Reapplying for Coverage

If your coverage lapses, you’ll likely have to reapply for a new policy. Some carriers allow a policy to be reinstated with the same terms and premium costs, but they are not legally obligated to do so. It is important to act quickly. You should seek a reinstatement or apply for new coverage no more than 45 days after your policy’s termination.

In some cases, an insurance carrier’s underwriting department will use a policy termination against you and consider you a higher risk to insure. Having a terminated policy could negatively impact the terms and premiums of a new policy. Speak to an agent at your insurance company to explain why the policy lapsed. Smaller carriers are more apt to work with their clients to reinstate a policy, but national carriers often have hard and fast rules when it comes to policy lapses and reinstatement.

Finding a New Insurer

If you have gone more than 45 days without reinstating your homeowners insurance, it won’t just affect your ability to be insured with your current insurance carrier, it could also make it harder to guarantee insurability with other carriers. Having a history of payment problems can put you in the “high risk” category and can affect your insurability.
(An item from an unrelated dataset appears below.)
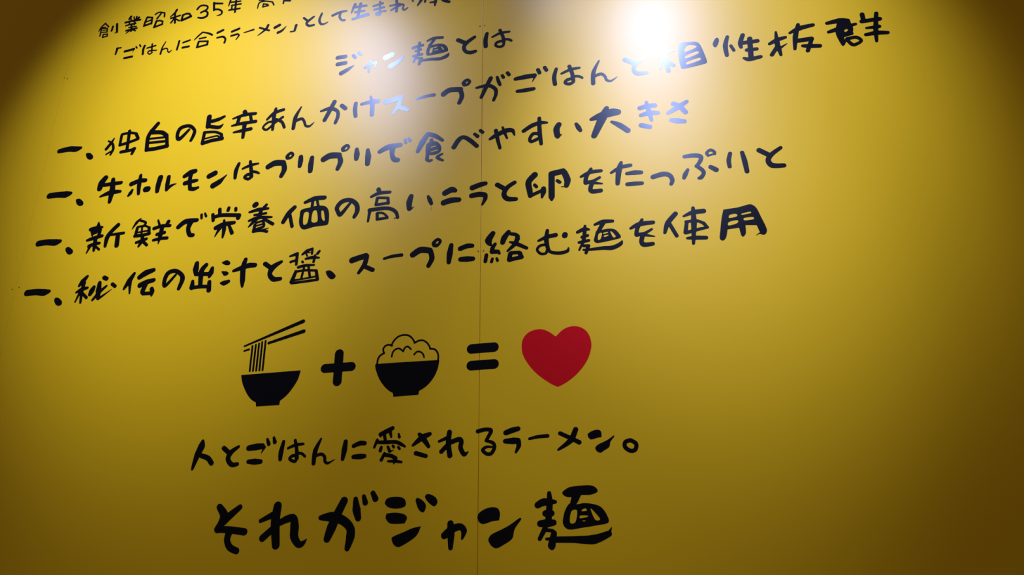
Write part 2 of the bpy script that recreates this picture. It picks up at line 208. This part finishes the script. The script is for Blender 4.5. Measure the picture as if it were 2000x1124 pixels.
kanji|麺|-144.2,583.3|53 -355,121 -248,160,77 -167,147,38;65 -229,217,46 -239,105 -264,-58;53 -285,25 -193,43;55 -334,-64,52 -180,-46;42 -278,-80,47 -336,-196,36;54 -259,-131 -184,-140;60 -189,-143,66 -229,-258,55;39 -267,-200 -203,-208;65 -176,-208,44 37,-205 196,-215,79 325,-162,69 355,-105,11;55 -72,222,41 59,258,79 219,252;70 63,230,77 -13,102,63;= 31,117 159,125 254,96 323,4 336,-51 277,-73 -33,-108 -95,-65 -79,15 -45,112;- -15,49 39,61 13,-42 -30,-49;- 60,60 130,73 137,55 65,41;- 74,15 138,18 134,0 73,-14;- 173,73 204,59 256,-24 215,-35
hiragana|を|-76.1,583.3|68 -182,88,45 -43,145,85 175,151;67 5,219,53 -80,65 -96,-25,74;56 -91,-37,72 30,-24 147,35,42;39 18,-50,55 181,-94,23;75 -4,-67 -26,-163 12,-219,81 147,-220,67
kanji|使|-8.5,585.4|79 -143,239 -273,91,88 -330,-71,52;63 -242,62 -152,-145;83 -21,180,35 127,229 290,233;57 135,306 127,43,94 92,-306,48;64 20,74,60 -13,-102,68;52 9,79 169,78 274,22;53 274,22,59 324,-53,47;57 -6,-110,62 178,-75 330,-56,44;66 8,-206,44 133,-212,73 289,-230
kanji|用|76.1,583.1|= -253,244! -41,254 135,285 198,264 249,195 292,54 339,-99 354,-192 316,-254 260,-236 213,-84! 50,-64! 41,-198 -2,-254 -31,-226 -50,-95! -223,-105! -257,-236 -310,-285 -354,-243 -328,-81 -294,101;- -166,141 -73,146 -61,104 -177,87;- -189,20 -63,36 -68,-13 -200,-40;- 12,140 143,159 151,133 16,119;- 42,60 170,63 180,24 43,20;19 192,-252,9 234,-227 271,-225,43
@I
chopstick||-702.2,466.7|51 -524,-178,32 524,178,70
chopstick||-700.8,453.5|34 -535,-131,31 -445,-110,38;58 -91,-27,48 536,131,68
noodle||-739.4,426|36 -1,219 1,-219
noodle||-733.3,426.8|36 -1,229 0,-228
noodle||-727.6,427.8|36 -1,238 2,-238
noodle||-721.8,428.8|36 -2,248 2,-247
noodle||-715.8,429.6|36 -2,256 1,-257
noodle_bowl||-700.2,370.3|= -542,280! 541,282! 511,145 449,26 364,-91 290,-162 222,-211! 214,-282! -200,-278! -215,-209! -300,-157 -386,-64 -470,74 -518,187
@P
plus_bar||-580,398.3|152 -230,1 231,0
plus_bar||-579.7,398.3|155 0,234 0,-234
@R
rice_outline||-460.9,420.8|32 -515,-219 -507,-144 -472,-79 -402,-41;31 -406,-43 -424,25 -391,79 -332,94 -275,75;31 -286,76 -246,158 -167,224 -72,240 11,219 73,161,29 111,91;29 111,91,32 180,122,31 262,116 334,57 380,-28;30 372,-30 442,-41 496,-95 515,-165 512,-240
rice_grain_line||-471.9,417.2|30 -161,-74 -144,1 -93,47 -35,50 33,-2,28;30 30,1 59,58 106,74 161,25,28
rice_grain_line||-441.5,409.4|28 -84,9,31 -42,50,30 17,45 65,3 84,-50
rice_bowl||-461.6,371.1|= -541,269! -522,283 530,268 542,256! 522,138 474,17 398,-90 309,-168 223,-215! 213,-276! -204,-282! -214,-219! -291,-172 -377,-87 -454,21 -507,134 -534,217
@Q
equals_bar||-336.5,412|158 -181,-1 181,0
equals_bar||-336.4,384.5|158 -183,0 182,0
@K
heart||-219.3,388.2|= -4,330! 94,419 185,464 286,475 386,449 472,383 524,286 545,169 525,44 465,-99 361,-237 248,-341 125,-422 9,-474! -95,-418 -237,-312 -358,-196 -457,-62 -524,70 -545,188 -533,304 -480,394 -394,451 -279,473 -188,457 -98,408
@H
kanji|人|-805.6,268.1|78 -41,228,46 -54,135,127 -110,-9,110 -168,-228,46;86 -38,-15,78 93,-65,88 167,-147
hiragana|と|-755.9,263.5|80 -137,132 -40,55;81 125,142,50 -1,54,89 -39,-48,85 38,-142 137,-139,65
hiragana|ご|-702.3,270.3|92 -225,41 -100,53,113 13,61;32 51,42,53 4,-53,11;75 -208,-178,68 -97,-182,100 8,-187;58 89,167,48 121,90,69;59 201,187,46 225,116,72
hiragana|は|-646.3,265.7|65 -180,162,54 -208,-2,87 -211,-121;41 -93,49 30,94,55 168,104;63 20,167,55 60,18 75,-112,73;51 78,-79 -2,-75,53 -47,-123 44,-167 75,-112,57;46 80,-34 155,-49 211,-93
hiragana|ん|-591.4,263.4|67 -82,196,31 -166,8,84 -179,-191;52 -159,-71,54 -58,-52 -1,-94 13,-168 66,-196,42 179,-142,7
hiragana|に|-542.7,262.4|71 -149,136 -162,3,96 -181,-136,61;69 -10,60,66 93,97,79 173,93;70 -1,-110 107,-110,89 181,-107,66
kanji|愛|-484.1,265.3|66 36,276 -72,225,79 -160,188;38 -169,188,46 -153,153,29;54 -97,189 -75,95;48 0,215,60 21,139,36;44 141,178,36 154,132,51;47 -208,102,50 -251,-8,43;60 -214,69,52 -74,61,62 90,58 179,22 251,-21,36;54 -135,-14,49 -149,-65,58;50 -26,-13,46 5,-80,54;17 22,-88,26 73,-63,9;45 55,-2 70,-21;42 143,-25 166,-52;53 -77,-113,49 -124,-209,56;62 -72,-132 36,-155 109,-197;41 103,-187,60 83,-277,22;42 -12,-234,36 105,-240,50 203,-257
hiragana|さ|-432.7,263.8|62 134,166 7,113,100 -134,5,42;58 -36,170 29,102,93 119,-25;69 -80,-119,72 80,-170,65
hiragana|れ|-380.7,263.4|83 -72,178,81 -85,14 -58,-178;52 -234,47,43 -87,102,61;70 -96,-13 -195,-111;75 -51,23 84,62 119,25 110,-72 167,-169,72 234,-130,9
hiragana|る|-330,263.7|62 -131,164,65 -19,185 69,175,60 71,138 5,25,52;55 -1,15,47 105,-23 130,-92,58 86,-176,58 17,-186 -50,-126,57 6,-80,44 100,-85,28
katakana|ラ|-290.1,263|82 -92,125 6,157,88 97,176,72;86 -103,-2,71 16,-3,101 93,-4;73 98,-16,81 103,-83 58,-177,33
long_vowel_mark|ー|-249.6,265.9|54 -137,-14,41 -6,9 138,14,58
katakana|メ|-204.5,260.1|78 110,143 30,-13,88 -157,-142,34;63 -124,99 21,25 157,-49,70
katakana|ン|-156.6,255.3|= -189,119 -139,151 -69,170 -11,160 9,118 4,60 -45,53 -144,31 -182,60 -195,95;= -85,-82 -40,-45 89,11 186,73 195,59 136,-16 113,-92 34,-141 -16,-169 -64,-150 -89,-111
full_stop_mark|。|-114.5,246.7|61 3,77 80,22 65,-62 -6,-76 -79,-18 -71,54 3,77
@L
hiragana|そ|-740.5,149.7|124 -239,337,103 -142,206,144 -175,82 -223,-3;120 120,322,86 -35,202 -137,118,137;108 -220,-6 -19,-18 239,-56,113;108 -16,-46,122 -39,-168,106 23,-280 142,-337,101
hiragana|れ|-650.4,152.1|136 -133,293 -148,53,155 -103,-293,130;82 -401,76,64 -215,154,101;107 -179,-49,105 -340,-184,110;112 -77,33,93 41,87,116 150,99,116 183,-30,146 191,-175,136 270,-287,109 337,-281,80 402,-215,8
hiragana|が|-546.4,154.8|128 -69,303,121 -162,114,135 -246,-88,153 -306,-253,109;135 -437,63,73 -252,69,153 -74,15,139 54,-97,132 70,-228,141 30,-398,83;98 117,323,71 142,164,133 177,37;79 248,355,67 278,262,90;89 393,398,80 438,314,98
katakana|ジ|-445.6,152.4|= -414,272 -385,331 -294,354 -189,350 -110,321 -78,253 -104,200 -233,179 -352,203 -406,247;= -380,114! -230,121 -99,93 -52,38 -87,-40! -222,-43 -326,-28 -389,43;= -271,-232 -75,-155 38,-112 171,-87! 130,-185 69,-253 -80,-341 -167,-374 -233,-349 -271,-290;= 73,290 104,325 189,279 237,212 220,129 176,113 116,169;= 220,326 244,373 315,364 393,313 415,241 365,193 280,246
katakana|ャ|-377.3,128.8|98 -58,170 -48,14,110 -50,-170,70;97 -148,5,103 -37,88,116 87,123 148,63,93 121,-49,30
katakana|ン|-309.6,138.3|= -327,161 -303,212 -223,262 -124,288 -25,272 12,196 -1,98! -99,90 -234,54 -295,79 -323,126;= -159,-154 -110,-93 36,-29 158,30 304,123 328,105 230,-29 193,-159 72,-240 -37,-288 -109,-258 -152,-200
kanji|麺|-199.7,150|94 -527,177 -430,217,111 -268,213,51;93 -355,339,60 -353,180,96 -376,-59;87 -419,56 -373,54,114 -326,55;91 -496,-84 -400,-81,118 -299,-75,86;68 -425,-148,76 -505,-292,61;52 -414,-174 -319,-188 -285,-226;85 -297,-225 -334,-386,113 -325,-431,35;46 -407,-297,40 -299,-300,51;89 -287,-309,85 -6,-315,93 261,-322,130 482,-251,84;28 489,-231,50 527,-161,7;= -163,340 -114,384 -41,416 174,430 268,421 331,384 344,331 251,295 109,295! 34,171 -48,191 -34,266 -81,271 -140,298;= -48,191 34,168 152,181 281,162 384,119 461,15 481,-98 315,-132 104,-159 -83,-176 -164,-100 -151,24 -110,125;- -40,71 43,80 14,-77 -63,-81;- 114,89 149,107 178,98 178,73 110,70;- 87,10 193,7 194,-10 86,-29;- 237,101 299,43 367,-50 295,-53;-11 120,-64 155,-65
"""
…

Escrow Accounts and Bank Failure

For many homeowners, obtaining a homeowners insurance policy is a part of their loan agreement. Payments are made by the bank through an escrow account, funded by the homeowner. In some cases, a bank might fail to pay a premium on time and the policy is canceled. If your mortgage lender’s non-payment led to a policy cancellation, the U.S. Office of the Comptroller of Currency's regulations state that your bank is wholly responsible for reinstating your policy or securing a new, equal policy with another insurer.

Keeping Current

If simple absent-mindedness has caused you to miss premium payments, it’s a good idea to set up an automated payment plan and have money deducted from your bank account. If money issues are making it hard to make payments, shop around for other providers to see if a better rate is available.